Back in 2009, an Arizona-based company called Solar Bullet LLC proposed a solar-powered bullet train that could go from Tucson to Phoenix in about half an hour. Today the group has turned into more of a think tank but it continues to campaign for the idea, which would involve building a solar array along the train's route.

In 2011, two miles along a European train route from Paris to Amsterdam got 16,000 solar panels to help power the Antwerp Central Station and give a little boost to the trains. Hansman pointed out that while solar energy is good, it's currently not very concentrated. "In order to run a train, you have to collect solar energy from -- it depends where you are on the Earth -- an area the size of a county or two counties," he said.

Transportation systems have been seeking to incorporate an interesting aeronautical effect for decades. Known as "wing in ground," the effect comes from the fact that wings become more efficient when they're close to the ground. A number of organizations have proposed concepts with aircraft that never fly higher than 10 or 15 feet, Hansman said.

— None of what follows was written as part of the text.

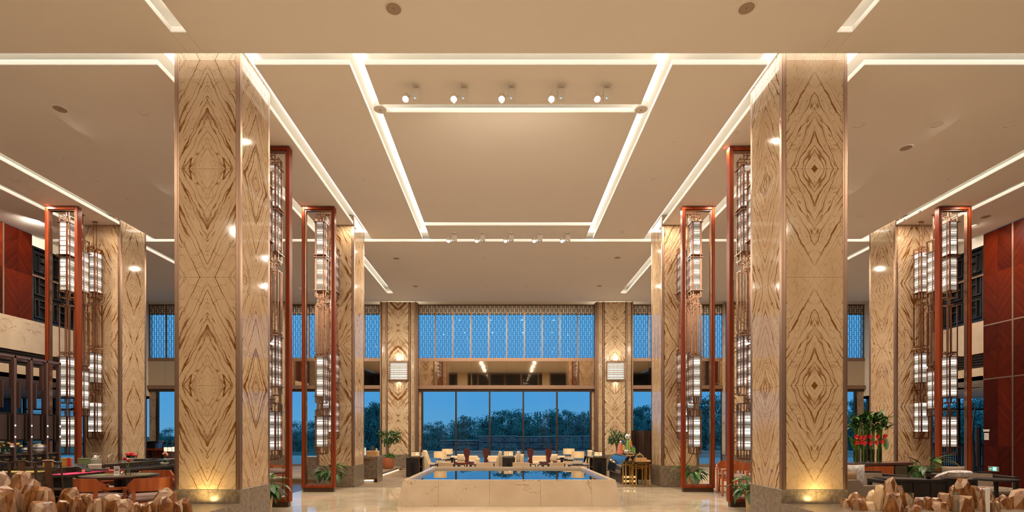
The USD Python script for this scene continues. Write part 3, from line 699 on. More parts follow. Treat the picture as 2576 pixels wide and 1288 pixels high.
def track_spot(x, y, label, group=None, lens='lamp_glow', tilt=0):
    t = thing('spotlight', label, 'spotlight', (x, y, ZC), group=group)
    part(t, 'canopy', MB().lathe([(0, -.03), (.05, -.03), (.065, 0)][::-1], n=20), 'trim_white')
    part(t, 'stem', MB().cyl((0, 0, -.09), (0, 0, -.02), .012, n=10), 'trim_white')
    part(t, 'driver_box', MB().box(-.06, .07, -.05, .05, -.25, -.08, .006), 'trim_white')
    part(t, 'pilot_lamp', MB().ball((-.01, -.052, -.245), .009, 1), 'blue_led')
    h = MB().lathe([(0, .07), (.045, .07), (.058, .03), (.058, -.05), (.05, -.05)], n=20)
    ca, sa = math.cos(.55), math.sin(.55)
    R = np.array([[1, 0, 0, -.16], [0, ca, sa, -.02], [0, -sa, ca, -.215], [0, 0, 0, 1]])
    p = part(t, 'lamp_head', h.xf(R), 'trim_white')
    part(p, 'lens', MB().lathe([(0, -.046), (.05, -.046), (.05, -.035)], n=18).xf(R), lens)
    part(t, 'bracket', MB().bar((-.06, 0, -.17), (-.12, -.01, -.2), .015), 'trim_white')
    return t
pos = ['leftmost', 'second from left', 'middle', 'second from right', 'rightmost']
for k, px in enumerate((1046, 1167, 1287, 1412, 1527)):
    track_spot(X_(px, 8.3), 8.32, pos[k] + ' of the five ceiling spotlights in the near row', lens='lens_glow')
for k, px in enumerate((1143, 1214, 1286, 1358, 1428)):
    track_spot(X_(px, 14.4), 14.4, pos[k] + ' of the five small ceiling spotlights in the far row', lens='lens_glow')
disk_light((-12.2, 13.6, ZC - .012), (-13.25, 13.9, 5.9), 230 * DOWN, WARM, .045, 19)      # wall washers of the wood panels
disk_light((12.5, 13.95, ZC - .012), (13.44, 13.9, 3.9), 60 * DOWN, WARM, .04, 9)
for px in (1167, 1287, 1412): disk_light((X_(px, 8.3) - .16, 8.25, ZC - .32), (X_(px, 8.3), 11.5, .5), 80 * DOWN, (1, .85, .65), .04, 30)

# ------------------------------------------------------------------ lanterns and their wooden frames
def scallop(hx, hy, n, r):
    """outline of a ribbed box of half sizes hx, hy"""
    out = []
    for (ax, ay), (bx, by) in (((-hx, -hy), (hx, -hy)), ((hx, -hy), (hx, hy)), ((hx, hy), (-hx, hy)), ((-hx, hy), (-hx, -hy))):
        d = np.array([bx - ax, by - ay]); L = np.linalg.norm(d); d /= L; nn = np.array([d[1], -d[0]])
        for k in range(n):
            for q in (0.02, .25, .5, .75, .98):
                s = (k + q) / n * L; out.append(np.array([ax, ay]) + d * s + nn * r * math.sin(math.pi * q) ** .6)
    return np.array(out)
def crystal_tier(t, y, z0, z1, hx=.10, hy=.115):
    o = scallop(hx - .012, hy - .012, 6, .011); n = len(o)
    v = np.vstack([np.column_stack([o[:, 0], o[:, 1] + y, np.full(n, z)]) for z in (z0, z1)])
    i = np.arange(n); j = (i + 1) % n
    fc = np.vstack([np.stack([i, j, j + n], 1), np.stack([i, j + n, i + n], 1)])
    p = part(t, 'crystal_tier', (v, fc), 'crystal')
    rails = MB(); k = max(2, round((z1 - z0) / .123))
    for q in range(k + 1):
        z = z0 + (z1 - z0) * q / k; w = .005
        for sx in (-1, 1):
            rails.box(sx * hx - .005, sx * hx + .005, y - hy - .005, y + hy + .005, z - w, z + w)
            rails.box(-hx - .005, hx + .005, y + sx * hy - .005, y + sx * hy + .005, z - w, z + w)
    for sx in (-1, 1):
        for sy in (-1, 1): rails.box(sx * hx - .006, sx * hx + .006, y + sy * hy - .006, y + sy * hy + .006, z0, z1)
    part(p, 'brass_rail', rails, 'copper')
    for z in (z0, z1): part(p, 'cap_plate', MB().box(-hx - .045, hx + .045, y - hy - .045, y + hy + .045, z - .007, z + .007), 'copper')
def loop(t, y, z0, z1, w=.085, o=.128, r=.008):
    m = MB()
    def rod(a, b): m.bar(a, b, 2 * r)
    for s in (-1, 1):
        for k in (-1, 1):
            rod((k * w, y + s * o, z0), (k * w, y + s * o, z1)); rod((s * o, y + k * w, z0 + .02), (s * o, y + k * w, z1 - .02))
        for z in (z0, z1): rod((-w - r, y + s * o, z), (w + r, y + s * o, z))
        for z in (z0 + .02, z1 - .02): rod((s * o, y - w - r, z), (s * o, y + w + r, z))
    for z in (z0 + .01, z1 - .01): m.box(-.008, .008, y - o, y + o, z - .006, z + .006); m.box(-o, o, y - .008, y + .008, z - .006, z + .006)
    part(t, 'brass_loop', m, 'copper')
def link(t, y, z0, z1):
    m = MB()
    for k in (-1, 0, 1): m.bar((k * .028, y, z0), (k * .028, y, z1), .012)
    part(t, 'brass_link', m, 'copper')
PEND = ((0.0, 6.78, [(5.80, 6.60), (4.93, 5.74), (2.34, 3.31), (1.107, 1.85)], [(4.76, 6.78), (3.42, 4.60), (2.18, 3.40), (.93, 2.02)]),
        (.43, 6.36, [(5.03, 6.05), (2.07, 3.02)], [(4.72, 6.36), (3.16, 4.55), (1.88, 3.10)]),
        (.86, 6.30, [(5.13, 6.16), (2.77, 3.54), (1.48, 2.24)], [(4.98, 6.30), (3.72, 4.84), (2.58, 3.66), (1.30, 2.46)]))
def make_lantern(label, loc, rz):
    t = thing('crystal_lantern', label, 'lantern', loc, rz)
    for y, top, boxes, loops in PEND:
        m = MB()
        for k in (-1, 1): m.bar((k * .035, y, top), (k * .035, y, ZC - .002), .014)
        m.box(-.06, .06, y - .03, y + .03, ZC - .014, ZC - .001)
        part(t, 'hanging_rod', m, 'copper')
        for b in boxes: crystal_tier(t, y, *b)
        for q in loops: loop(t, y, *q)
        for q in range(len(loops) - 1): link(t, y, loops[q + 1][1], loops[q][0])
    return t
FR_X = (4.66, 10.95)
L0 = make_lantern('crystal lantern hanging between the farther left frame and the left inner column', (XC - 4.60, 12.80, 0), 0)
dup(L0, 'crystal lantern hanging between the farther right frame and the pale right column', (XC + 4.60, 12.80, 0), 0)
dup(L0, 'crystal lantern half hidden behind the left foreground column', (XC - 4.60, 10.12, 0), math.pi)
dup(L0, 'crystal lantern half hidden behind the right foreground column', (XC + 4.60, 10.12, 0), math.pi)
dup(L0, 'crystal lantern cluster in the outer left frame, behind the tea screen', (XC - 10.87, 12.80, 0), 0)
dup(L0, 'crystal lantern cluster in the outer right frame, near the red wood wall', (XC + 10.87, 12.80, 0), 0)
def make_frame(label, loc):
    t = thing('timber_portal', label, 'frame', loc)
    h, d, s, zb, zt = .40, .075, .07, .10, ZC - .02
    part(t, 'plinth', MB().box(-h + .03, h - .03, -d + .02, d - .02, 0, zb), 'dark_bronze')
    for k in (-1, 1):
        part(t, 'stile', MB().box(k * (h - s / 2) - s / 2, k * (h - s / 2) + s / 2, -d, d, zb, zt, .008), 'red_wood')
        part(t, 'brass_liner', MB().box(k * (h - s - .012) - .012, k * (h - s - .012) + .012, -d * .6, d * .6, zb + s, zt - s), 'copper')
    for z in (zb + s / 2, zt - s / 2):
        part(t, 'rail', MB().box(-h + s, h - s, -d, d, z - s / 2, z + s / 2, .008), 'red_wood')
    for z in (zb + s + .01, zt - s - .01): part(t, 'brass_liner', MB().box(-h + s, h - s, -d * .6, d * .6, z - .01, z + .01), 'copper')
    part(t, 'ceiling_bracket', MB().box(-.05, .05, -.03, .03, zt, ZC), 'bronze')
    return t
F0 = make_frame('tall red wooden frame nearest on the left, beside the left foreground column', (XC - FR_X[0], 10.12, 0))
dup(F0, 'tall red wooden frame nearest on the right, beside the right foreground column', (XC + FR_X[0], 10.12, 0))
dup(F0, 'farther tall red wooden frame on the left, with a potted plant behind it', (XC - FR_X[0], 12.78, 0))
dup(F0, 'farther tall red wooden frame on the right, left of the pale column base plant', (XC + FR_X[0], 12.78, 0))
dup(F0, 'tall red wooden frame at the far left, beyond the tea counter', (XC - FR_X[1], 12.78, 0))
dup(F0, 'tall red wooden frame at the far right, beside the red wood wall', (XC + FR_X[1], 12.78, 0))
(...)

That includes Boeing's proposal for a large-capacity transport aircraft called the Pelican and Russian vehicles like the recent Burevestnik-24. This ground effect aircraft can skim over water and ice, and in the air reaches speeds up to 150 miles per hour. Such systems could potentially transport people and cargo in all kinds of tough conditions. "It's not particularly fast but it would be great for carrying very, very big payloads," Hansman added.

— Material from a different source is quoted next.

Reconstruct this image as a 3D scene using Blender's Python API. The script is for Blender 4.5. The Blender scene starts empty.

"We'd all like to have George Jetson cars, right?" Hansman said. The idea is both seriously appealing and seriously challenging, though. Tackling that straight on is the Massachusetts company Terrafugia, which created a street legal aircraft called the Transition and announced the concept for a more automated hybrid version known as TF-X earlier this year.

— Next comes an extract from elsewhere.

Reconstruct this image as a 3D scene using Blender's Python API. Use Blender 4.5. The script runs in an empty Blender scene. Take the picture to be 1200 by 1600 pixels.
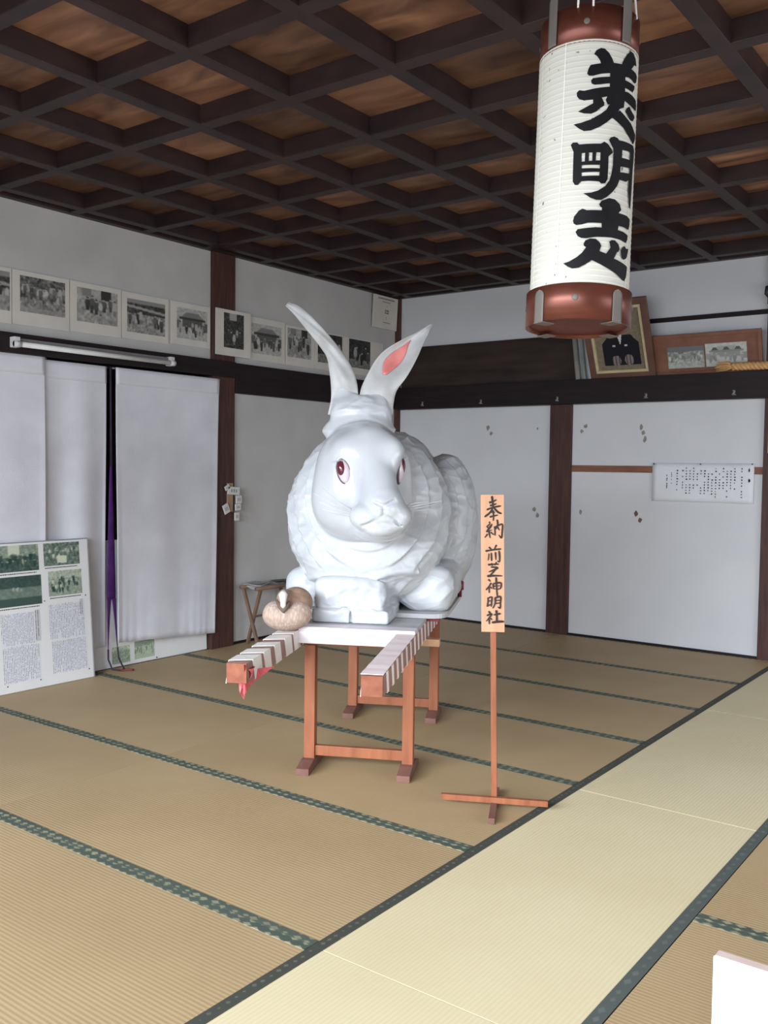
import bpy, bmesh, math, random
import numpy as np
from mathutils import Matrix, Vector

# ------------------------------------------------------------------ camera, world, light
S = bpy.context.scene
COL = S.collection

cam_data = bpy.data.cameras.new('camera')
cam_data.sensor_fit = 'AUTO'
cam_data.sensor_width = 36.0
cam_data.lens = 1453.8355 * 36.0 / 1600.0
cam_data.clip_start = 0.05
cam = bpy.data.objects.new('camera', cam_data)
COL.objects.link(cam)
RX = Vector((0.80131166, 0.59810918, 0.01284653))
RD = Vector((0.03934708, -0.03126349, -0.9987364))
RF = Vector((-0.59695178, 0.8008046, -0.04858565))
m = Matrix.Identity(4)
for i in range(3):
    m[i][0] = RX[i]; m[i][1] = -RD[i]; m[i][2] = -RF[i]
m[0][3], m[1][3], m[2][3] = 5.39272, -7.42117, 1.43998
cam.matrix_world = m
S.camera = cam

S.view_settings.view_transform = 'Standard'
S.view_settings.look = 'None'
S.view_settings.gamma = 1.0
S.view_settings.use_curve_mapping = False
S.view_settings.exposure = 0.06

world = bpy.data.worlds.new('daylight')
S.world = world
world.use_nodes = True
bg = world.node_tree.nodes['Background']
bg.inputs['Color'].default_value = (0.80, 0.88, 1.0, 1)
bg.inputs['Strength'].default_value = 1.0

def area(name, loc, rot, sx, sy, power, color):
    l = bpy.data.lights.new(name, 'AREA')
    l.shape = 'RECTANGLE'; l.size = sx; l.size_y = sy
    l.energy = power; l.color = color
    o = bpy.data.objects.new(name, l); COL.objects.link(o)
    o.location = loc; o.rotation_euler = rot
    return o

# daylight coming in through the open front of the hall (behind the camera)
area('front_daylight', (4.0, -8.55, 1.4), (math.radians(84), 0, 0), 5.0, 1.9, 100, (0.88, 0.94, 1.0))
area('open_sky', (3.2, -14.5, 3.9), (math.radians(75), 0, math.radians(3.3)), 10.0, 3.2, 2450, (0.85, 0.925, 1.0))
area('side_fill', (8.05, -3.7, 1.6), (math.radians(70), 0, math.radians(90)), 4.4, 1.5, 85, (0.93, 0.965, 1.0))  # fill light added on the unseen right to brighten back wall and aisle

# ------------------------------------------------------------------ helpers
def lin(c):
    return tuple((x / 255 / 12.92) if x / 255 <= 0.04045 else ((x / 255 + 0.055) / 1.055) ** 2.4 for x in c)

def rgba(c):
    return lin(c) + (1.0,)

def new_mat(name, rough=0.6, spec=0.5, metallic=0.0):
    mt = bpy.data.materials.new(name); mt.use_nodes = True
    b = mt.node_tree.nodes['Principled BSDF']
    b.inputs['Roughness'].default_value = rough
    b.inputs['Specular IOR Level'].default_value = spec
    b.inputs['Metallic'].default_value = metallic
    return mt, mt.node_tree.nodes, mt.node_tree.links, b

def noisy(name, c1, c2, scale=5.0, stretch=(1, 1, 1), rough=0.6, spec=0.4, bump=0.0, bump_scale=None,
          detail=4.0, lo=0.3, hi=0.7, metallic=0.0, ridged=False):
    mt, N, L, b = new_mat(name, rough, spec, metallic)
    tc = N.new('ShaderNodeTexCoord'); mp = N.new('ShaderNodeMapping'); mp.inputs['Scale'].default_value = stretch
    L.new(tc.outputs['Object'], mp.inputs['Vector'])
    nz = N.new('ShaderNodeTexNoise'); nz.inputs['Scale'].default_value = scale; nz.inputs['Detail'].default_value = detail
    L.new(mp.outputs[0], nz.inputs['Vector'])
    cr = N.new('ShaderNodeValToRGB')
    cr.color_ramp.elements[0].position = lo; cr.color_ramp.elements[0].color = rgba(c1)
    cr.color_ramp.elements[1].position = hi; cr.color_ramp.elements[1].color = rgba(c2)
    L.new(nz.outputs['Fac'], cr.inputs['Fac'])
    L.new(cr.outputs['Color'], b.inputs['Base Color'])
    if bump:
        n2 = N.new('ShaderNodeTexNoise'); n2.inputs['Scale'].default_value = bump_scale or scale * 4
        n2.inputs['Detail'].default_value = 4
        if ridged: n2.noise_type = 'RIDGED_MULTIFRACTAL'; n2.inputs['Distortion'].default_value = 0.6
        L.new(mp.outputs[0], n2.inputs['Vector'])
        bp = N.new('ShaderNodeBump'); bp.inputs['Strength'].default_value = bump; bp.inputs['Distance'].default_value = 0.01
        L.new(n2.outputs['Fac'], bp.inputs['Height']); L.new(bp.outputs['Normal'], b.inputs['Normal'])
    return mt

def plain(name, c, rough=0.6, spec=0.4, metallic=0.0):
    d = tuple(max(0, v - 8) for v in c); e = tuple(min(255, v + 6) for v in c)
    return noisy(name, d, e, scale=9, rough=rough, spec=spec, metallic=metallic)

class MB:
    """collects boxes, tubes, sheets into one bmesh"""
    def __init__(self):
        self.bm = bmesh.new()
    def box(self, lo, hi, bevel=0.0, mat=None):
        lo = Vector(lo); hi = Vector(hi)
        c = (lo + hi) / 2; d = hi - lo
        M = Matrix.Translation(c) @ Matrix.Diagonal((d.x, d.y, d.z, 1))
        if mat is not None: M = mat @ M
        tmp = bmesh.new()
        bmesh.ops.create_cube(tmp, size=1.0, matrix=M)
        if bevel:
            bmesh.ops.bevel(tmp, geom=tmp.edges[:], offset=bevel, segments=2, profile=0.6, affect='EDGES')
        self.merge(tmp)
        return self
    def merge(self, tmp):
        me = bpy.data.meshes.new('tmp'); tmp.to_mesh(me); tmp.free()
        self.bm.from_mesh(me); bpy.data.meshes.remove(me)
    def beam(self, a, b, w, h, bevel=0.0, up=(0, 0, 1)):
        a = Vector(a); b = Vector(b); d = b - a; ln = d.length; z = d.normalized()
        u = Vector(up); x = z.cross(u)
        if x.length < 1e-5: x = z.cross(Vector((0, 1, 0)))
        x.normalize(); y = x.cross(z)
        M = Matrix((x, y, z)).transposed().to_4x4(); M.translation = (a + b) / 2
        return self.box((-w / 2, -h / 2, -ln / 2), (w / 2, h / 2, ln / 2), bevel, M)
    def tube(self, pts, radii, seg=10, cap=True):
        pts = [Vector(p) for p in pts]
        if not hasattr(radii, '__len__'): radii = [radii] * len(pts)
        rings = []; n = len(pts); ref = None
        for i, p in enumerate(pts):
            t = (pts[min(i + 1, n - 1)] - pts[max(i - 1, 0)]).normalized()
            if ref is None:
                ref = t.cross(Vector((0, 0, 1)))
                if ref.length < 1e-3: ref = t.cross(Vector((0, 1, 0)))
            ref = (ref - t * ref.dot(t)).normalized(); b2 = t.cross(ref)
            rings.append([self.bm.verts.new(p + (ref * math.cos(2 * math.pi * k / seg) + b2 * math.sin(2 * math.pi * k / seg)) * radii[i]) for k in range(seg)])
        for i in range(n - 1):
            for k in range(seg):
                self.bm.faces.new((rings[i][k], rings[i][(k + 1) % seg], rings[i + 1][(k + 1) % seg], rings[i + 1][k]))
        if cap:
            self.bm.faces.new(rings[0][::-1]); self.bm.faces.new(rings[-1])
        return self
    def lathe(self, prof, seg=48, closed=False):
        rings = [[self.bm.verts.new((r * math.sin(2 * math.pi * k / seg), -r * math.cos(2 * math.pi * k / seg), z)) for k in range(seg)] for r, z in prof]
        n = len(prof)
        for i in range(n if closed else n - 1):
            a = rings[i]; b = rings[(i + 1) % n]
            for k in range(seg):
                self.bm.faces.new((a[k], a[(k + 1) % seg], b[(k + 1) % seg], b[k]))
        return self
    def prism(self, poly, z0, z1, mat=None):
        """polygon (x, y) extruded z0..z1, placed by mat"""
        M = mat or Matrix.Identity(4)
        lo = [self.bm.verts.new(M @ Vector((x, y, z0))) for x, y in poly]
        hi = [self.bm.verts.new(M @ Vector((x, y, z1))) for x, y in poly]
        self.bm.faces.new(lo[::-1]); self.bm.faces.new(hi)
        n = len(poly)
        for i in range(n):
            self.bm.faces.new((lo[i], lo[(i + 1) % n], hi[(i + 1) % n], hi[i]))
        return self
    def sheet(self, fn, nu, nv):
        g = [[self.bm.verts.new(fn(i / nu, j / nv)) for i in range(nu + 1)] for j in range(nv + 1)]
        for j in range(nv):
            for i in range(nu):
                self.bm.faces.new((g[j][i], g[j][i + 1], g[j + 1][i + 1], g[j + 1][i]))
        return self
    def build(self, name, mat, parent=None, smooth=False, solid=0.0, loc=None):
        bmesh.ops.recalc_face_normals(self.bm, faces=self.bm.faces[:]) if not solid else None
        if solid:
            self.bm.normal_update()
            bmesh.ops.solidify(self.bm, geom=self.bm.faces[:], thickness=solid)
            bmesh.ops.recalc_face_normals(self.bm, faces=self.bm.faces[:])
        me = bpy.data.meshes.new(name); self.bm.to_mesh(me); self.bm.free()
        me.materials.append(mat)
        if smooth:
            me.polygons.foreach_set('use_smooth', [True] * len(me.polygons))
        o = bpy.data.objects.new(name, me); COL.objects.link(o)
        if parent is not None: o.parent = parent
        if loc is not None: o.location = loc
        return o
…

Other aircraft mashups include the EPFL Clip-Air concept for a flying train and the Horizon Project's concept for an all-electric drone launched from maglev rails. "It's hard to design something that's both a good car and a good airplane," Hansman cautioned. "If it were easy, we'd all be driving flying cars." Still, he does think that in the next 20 years it will be much easier to buy a personal airplane where you can get in, press a button and the vehicle will fly you where you want to go.

Road trains are a type of intelligent transportation system where cars and trucks join a line on the highway and get automatically driven in that chain until they need to turn off for various destinations. Currently the approach is being led by the European Safe Road Trains for the Environment project known as SARTRE for short.

"When the highways get very crowded, if you can run the cars together automatically, you can get them closer together and safer," Hansman said. Vehicles, just like stock car and bike racers, get more efficient when one is close behind another. "But you've got to make it work perfectly because if it screws up you've got a car crash."

New Zealand-based Shweeb first revealed the concept for a human monorail several years ago: a monorail infrastructure where travelers pedal recumbent bicycle-style vehicles along tracks. Designer and inventor Geoff Barnett built a prototype in Rotorua, New Zealand, where it functions as a fun velodrome racetrack and in 2010 Google awarded the company $1 million for R&D.

This summer an adventure park opened in Mumbai that features a Shweeb monorail. Hansman considers human monorails fairly realistic compared to the others in this list. "I actually think the idea of more creative bicycle and human-powered things are going to make a lot of sense, particularly in cities that get more crowded," he said.

Which futuristic mode of transportation will revolutionize the world in decades to come?